The EAE AD system has two 400,000 gallon tanks that operate at mesophilic temperatures. Retention time is in the 25 to 30 day range. The facility currently has a 1 MW biogas engine, but recently has secured a contract (see below) to increase biogas production to 3 MW. It also is moving ahead with a second AD facility to be built at Flood Brothers Farm in Clinton, Maine. “We have local approvals needed to proceed with the facility,” he says. “The farm milks about 2,000 head, producing about 60,000 gallons/day of manure. We’ve sized this project to produce 6 MW utilizing an equivalent daily dosing of food waste to that of the manure. We anticipate having the first phase of the facility in operation within 12 to 18 months.”
Both the Exeter and Clinton facilities secured 20-year fixed rate energy contracts through the Maine Public Utilities Commission’s (PUC) Community-based Renewable Energy Pilot Program, which set aside a total installed generating capacity (all program participants combined) of 50 megawatts. The 50 MW cap has been reached and the BEP projects are the only two AD facilities in the mix (EAE at 3 MW and Clinton at 6 MW) among solar, wind and hydro renewable energy participants. The average price per kilowatt-hour within each contract year cannot exceed 10 cents. “Program participants have to petition the PUC to financially justify why a given project requires 10 cents/kWh to maintain sustainability,” explains Wintle.
The Exeter digester received close to $3 million in state and federal grant funds; almost $1.8 million was from the Section 1603 incentive. Wintle states that without this financing, the anaerobic digestion project would not have been feasible. However now that the plant is up and running, the planned expansion to 3 MW will be funded internally. “We are at a scale where that is feasible,” he says.
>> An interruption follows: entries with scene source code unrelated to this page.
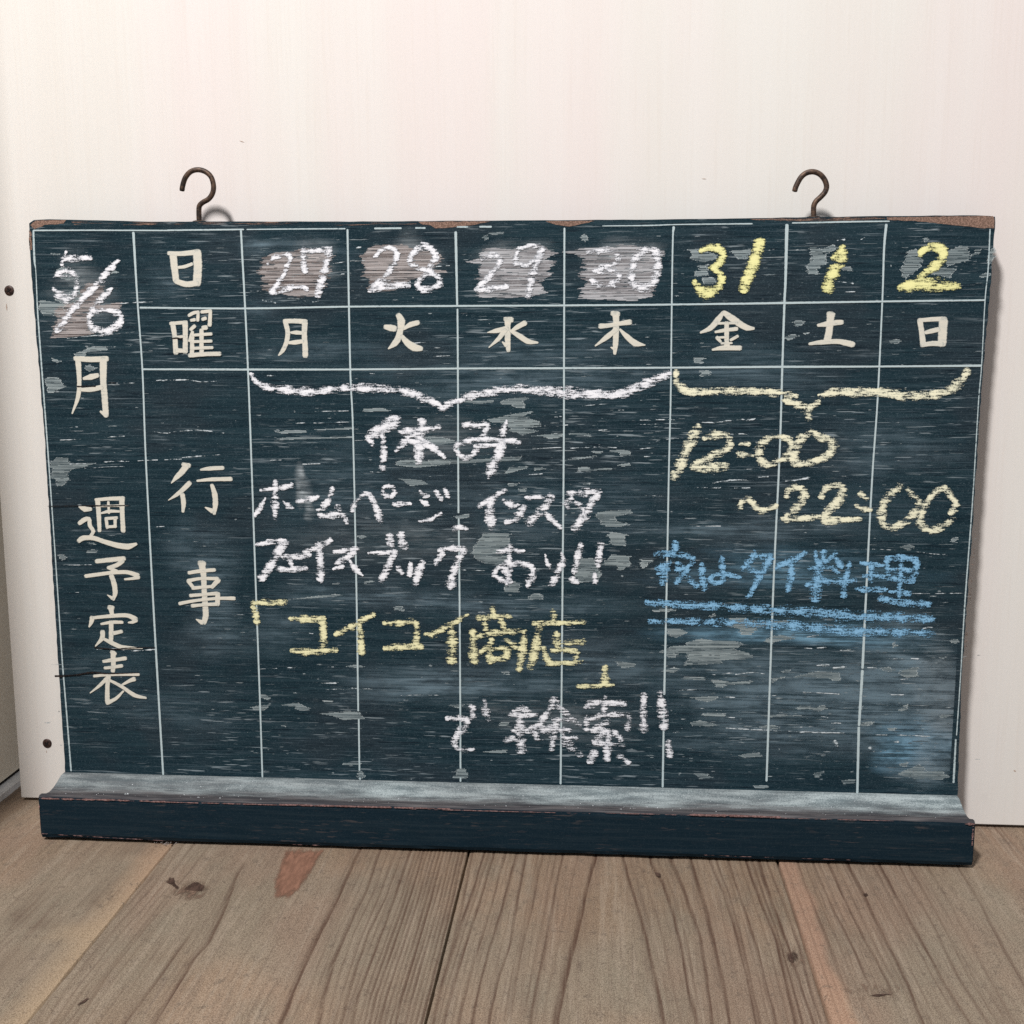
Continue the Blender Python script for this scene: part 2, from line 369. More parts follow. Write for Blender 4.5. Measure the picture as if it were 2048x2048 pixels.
def plank(i, x0, x1):
    g = .0011
    xs = np.arange(x0 + g, x1 - g, .00085) if (-.5 < (x0+x1)/2 < .7) else np.linspace(x0 + g, x1 - g, 12)
    xs = np.append(xs, x1 - g)
    ys = np.concatenate([np.linspace(-2.4, -.42, 6)[:-1], np.arange(-.42, .03, .0065), np.linspace(.03, 1.1, 4)])
    Xg, Yg = np.meshgrid(xs, ys)
    dark = np.zeros_like(Xg); wob = .0004 * np.sin(Yg * 31 + i) + .00012 * np.sin(Yg * 143 + 2*i)
    for k, (st, wd, line) in enumerate(GL):
        ly = np.array([p[1] for p in line]); lx = np.array([p[0] for p in line]); o = np.argsort(ly); ly, lx = ly[o], lx[o]
        if not (x0 - .03 < lx.mean() < x1 + .03): continue
        cx = np.interp(Yg, ly, lx)
        fade = np.clip((Yg - ly[0] + .03) / .03, 0, 1) if st < .6 or ly[0] > -.28 else 1
        fade2 = np.clip((ly[-1] + .03 - Yg) / .03, 0, 1) if ly[-1] < -.10 else 1
        dd = Xg + wob * (1 if wd > .0022 else .4) - cx
        ins = 1 if abs((x0+x1)/2 - lx.mean()) < (x1-x0) else 0
        hw = wd * 1.0 * (1 + .25 * np.sin(Yg * 17 + k) + .10 * np.sin(Yg * 71 + 2*k)); sg = 1 if (x0 + x1) / 2 < .02 or k % 3 else -1; q_ = dd * sg; prof = np.where(q_ > 0, np.clip(1 - q_ / .0008, 0, 1), np.clip(1 + q_ / hw, 0, 1) ** .8) + .15 * np.exp(-(dd / (wd * 2.6))**2)
        dark = np.maximum(dark, np.clip(prof, 0, 1) * st * fade * fade2 * ins)
    yel = np.zeros_like(Xg); pink = np.zeros_like(Xg)
    rag = .004 * np.sin(Yg * 37) + .003 * np.sin(Yg * 97 + 1)
    if i == 2: yel = np.clip((Xg - (x1 - .026 + rag)) / .010, 0, 1) * np.clip(1.25 - np.abs(Yg + .22) * 1.0, 0.45, 1); pink = yel * np.clip((Yg + .22) / .14, 0, 1) * .6
    if i == 5: pink = np.clip(((x0 + .021 + rag * .6) - Xg) / .007, 0, 1); yel = pink * np.clip((-.20 - Yg) / .08, 0, 1) * .7
    # worn plank edges sink a little and nibble
    ed = np.minimum(Xg - x0, x1 - Xg); nib = .0012 + .0010 * np.sin(Yg * 83 + i*3) * np.sin(Yg * 211)
    Z = FZ - .0010 * dark - .0022 * np.clip(1 - ed / (nib + .0012), 0, 1)
    nr, nc = Xg.shape
    V = np.stack([Xg, Yg, Z], -1).reshape(-1, 3)
    idx = np.arange(nr * nc).reshape(nr, nc)
    Q = np.stack([idx[:-1, :-1], idx[:-1, 1:], idx[1:, 1:], idx[1:, :-1]], -1).reshape(-1, 4)
    # skirts down to the sub floor
    V2 = V.copy(); V2[:, 2] = FZ - .02
    sk = []
    nv = nr * nc; low = {}
    rim = list(idx[0, :]) + list(idx[1:, -1]) + list(idx[-1, -2::-1]) + list(idx[-2:0:-1, 0])
    rimv = V2[rim]; base = nv
    for q in range(len(rim)):
        q2 = (q + 1) % len(rim); sk.append((rim[q2], rim[q], base + q, base + q2))
    AV = np.concatenate([V, rimv]); AQ = np.concatenate([Q, np.array(sk)])
    me = bpy.data.meshes.new('plank'); me.vertices.add(len(AV)); me.vertices.foreach_set('co', AV.ravel())
    me.loops.add(len(AQ) * 4); me.loops.foreach_set('vertex_index', AQ.ravel().astype(np.int32))
    me.polygons.add(len(AQ)); me.polygons.foreach_set('loop_start', np.arange(len(AQ)) * 4); me.polygons.foreach_set('loop_total', np.full(len(AQ), 4))
    me.update(calc_edges=True)
    pad = np.zeros(len(rim))
    for nm, arr in (('dark', np.clip(dark * 1.25, 0, 1)), ('pink', pink), ('yellow', yel)):
        at = me.attributes.new(nm, 'FLOAT', 'POINT'); at.data.foreach_set('value', np.concatenate([arr.ravel(), pad]).astype(np.float32))
    return link('plank', me, M_floor, sub)
PL = [plank(i, SEAMS[i], SEAMS[i + 1]) for i in range(len(SEAMS) - 1)]

# ------------------------------------------------------------------ flat marks: brush strokes, flakes
def smooth(P, step):
    """Catmull-Rom through (u, v, w)"""
    P = [np.array(p, float) for p in P]
    if len(P) < 2: P = [P[0], P[0] + np.array([1e-4, 0, 0])]
    Q = [2*P[0] - P[1]] + P + [2*P[-1] - P[-2]]; out = []
    for i in range(1, len(Q) - 2):
        a, b, c, d = Q[i-1:i+3]; L = np.linalg.norm((c - b)[:2]); n = max(2, int(L / step))
        for k in range(n):
            t = k / n
            p = .5 * (2*b + (c - a)*t + (2*a - 5*b + 4*c - d)*t*t + (3*b - a - 3*c + d)*t**3)
            p[2] = b[2]*(1-t) + c[2]*t; out.append(p)
    out.append(P[-1]); return out
EPROF = [(-1, 0.0), (-.55, .62), (0, 1.0), (.55, .62), (1, 0.0)]
def stroke(b, P, y0, dens=1.0, tone=1.0, plane='board', sharp=False, rise=.00012):
    """P in metres (u, v, width)"""
    P = [np.array(p, float) for p in P]
    wm = max(p[2] for p in P); S = smooth(P, max(wm * .35, .0008))
    prof = [(-1, 0.0), (-.72, 1.0), (0, 1.0), (.72, 1.0), (1, 0.0)] if sharp else EPROF
    T = []
    for i in range(len(S)):
        q = S[min(i+1, len(S)-1)][:2] - S[max(i-1, 0)][:2]; L = np.linalg.norm(q); T.append(q / L if L > 1e-9 else np.array([1., 0.]))
    rows = []
    h0 = S[0][2] / 2; h1 = S[-1][2] / 2
    for f_, sc_ in ((.92, .35), (.55, .80)): rows.append((S[0][:2] - T[0] * h0 * f_, T[0], h0 * sc_, 0.0 if sc_ < .5 else .75))
    for p, t_ in zip(S, T): rows.append((p[:2], t_, p[2] / 2, 1.0))
    for f_, sc_ in ((.55, .80), (.92, .35)): rows.append((S[-1][:2] + T[-1] * h1 * f_, T[-1], h1 * sc_, 0.0 if sc_ < .5 else .75))
    base = len(b.v); ph = random.uniform(0, 6.28); am = 0.0 if sharp else .26
    for i, (c, t_, h, em) in enumerate(rows):
        nx, nz = -t_[1], t_[0]; dl = dens * (1 + am * math.sin(ph + c[0]*330 + c[1]*270) + am * .7 * math.sin(ph*2 + c[0]*900 - c[1]*760))
        if not sharp: h = h * (1 + .12 * math.sin(ph + i * 1.3))
        for (s, e) in prof:
            up = y0 + rise * e + 2e-7 * i
            u, v = c[0] + nx * s * h, c[1] + nz * s * h
            b.v.append((u, -up, v) if plane == 'board' else (u, v, up)); b.a.append((e * em, dl, tone))
    m_ = len(prof)
    for i in range(len(rows) - 1):
        for k in range(m_ - 1):
            a0 = base + i*m_ + k; b.f.append((a0, a0+1, a0+m_+1, a0+m_))
def parse(crop, s):
    """'x,y,w x,y; x,y,w ...' measured in one crop -> strokes in metres on the board"""
    out = []
    for st in s.split(';'):
        st = st.strip()
        if not st: continue
        wd = None; P = []
        for tok in st.split():
            q = [float(z) for z in tok.split(',')]
            if len(q) == 3: wd = q[2]
            px, py = cp(crop, q[0], q[1]); u, v = on_board(px, py)
            P.append((u, v, wd * CROP[crop][2] / F * D / R[2][1] * 1.01))
        out.append(P)
    return out
board = link('chalkboard', None, label='old black weekly schedule chalkboard leaning at the plywood wall, with hooks and dusty tray', cat='chalkboard')
def glyph(name, label, mat, pieces, dens=1.0, sharp=False, grow=1.16, y0=.00035, tone=1.0):
    b = Mb(); k = 0
    for crop, s in pieces:
        for P in parse(crop, s):
            P = [(p[0], p[1], p[2] * grow) for p in P]
            stroke(b, P, y0 + .00003 * k, dens, tone, sharp=sharp); k += 1
    return link(name, b.mesh(name), mat, board, label)

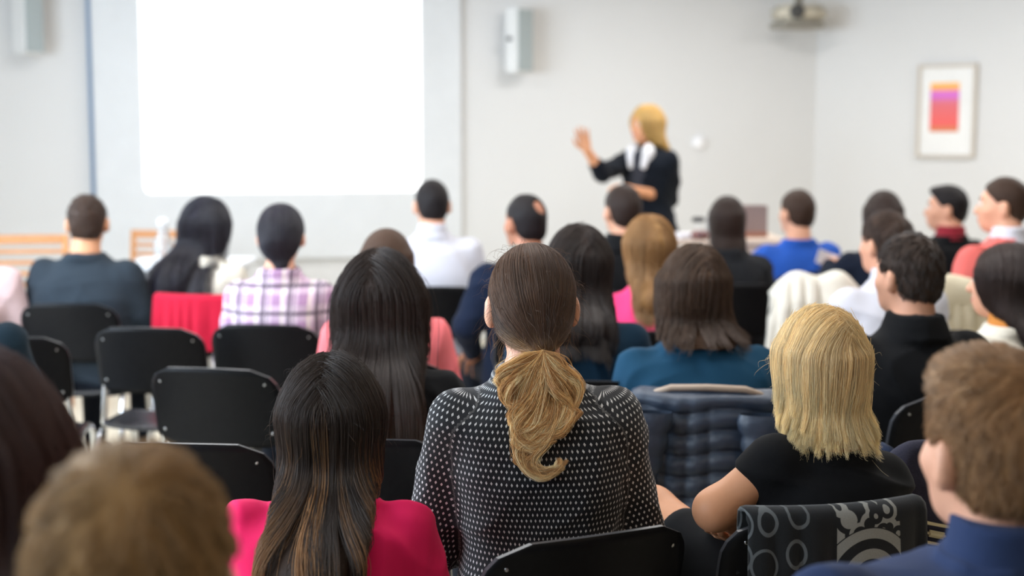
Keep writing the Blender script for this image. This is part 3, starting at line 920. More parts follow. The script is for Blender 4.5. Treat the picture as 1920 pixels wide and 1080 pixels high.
    if face:
        for s in (-1, 1):
            bm = bmesh.new(); bmesh.ops.create_uvsphere(bm, u_segments=14, v_segments=10, radius=0.0125)
            for fc in bm.faces:
                fc.smooth = True
                if fc.calc_center_median().normalized().y > 0.86: fc.material_index = 1
            e = bm_obj('eye', bm, EYE_W, o); e.data.materials.append(EYE_D)
            e.location = H.pt((s*0.030, 0.0765, 0.007)); e.rotation_euler = (0, 0, R(hyaw))
            vv, ff = surf([cone((s*0.016, 0.086, 0.028), (s*0.030, 0.084, 0.033), 0.0035, 0.004, 0.002, H), cone((s*0.030, 0.084, 0.033), (s*0.045, 0.074, 0.028), 0.004, 0.0025, 0.002, H)], 0.003)
            link('eyebrow', mesh_np('eyebrow', vv, ff, hair['mats'][0] if hair else EYE_D), o)
        vv, ff = surf([ell((0, 0.0895, -0.056), (0.021, 0.0065, 0.0045), 0.003, H), ell((0, 0.0895, -0.064), (0.018, 0.0065, 0.0055), 0.003, H)], 0.003)
        link('lips', mesh_np('lips', vv, ff, LIPS), o)
    if hair: p.hair = build_hair(p, hair, res, rs)
    if chair_label:
        cy_ = yw if chair_yaw is None else R(chair_yaw)
        q = root + Rz @ Vector((chair_dx, -0.02 + chair_off, 0))
        p.chair = chair(q.x, q.y, cy_, chair_label)
    return p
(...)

BEP plans to service food waste generators in Massachusetts, where the state’s commercial organics ban goes into effect this fall. “Although our AD facility is four hours from downtown Boston, the reality is that we have a lot of favorable advantages by locating our digesters on very large dairies in Maine,” Wintle observes. “Lower cost real estate, fairly easy permitting and extensive land base to manage all the effluent essentially for free works in our favor to a high degree. Our scale and ability to import upwards of 150,000 tons/year of food waste provides a real solution for generators. And to address the transportation expense and environmental concern, we are planning to utilize renewable compressed natural gas harvested from our biogas operations in our long haul fleet vehicles, which will lower our transportation costs by as much as 30 percent and eliminate the harmful fossil fuel footprint associated with burning diesel. Without that renewable fuel option we would probably be more concerned about our ability to be a cost-effective outlet for Massachusetts-generated food waste over the long term with so much uncertainty around escalating fuel costs.”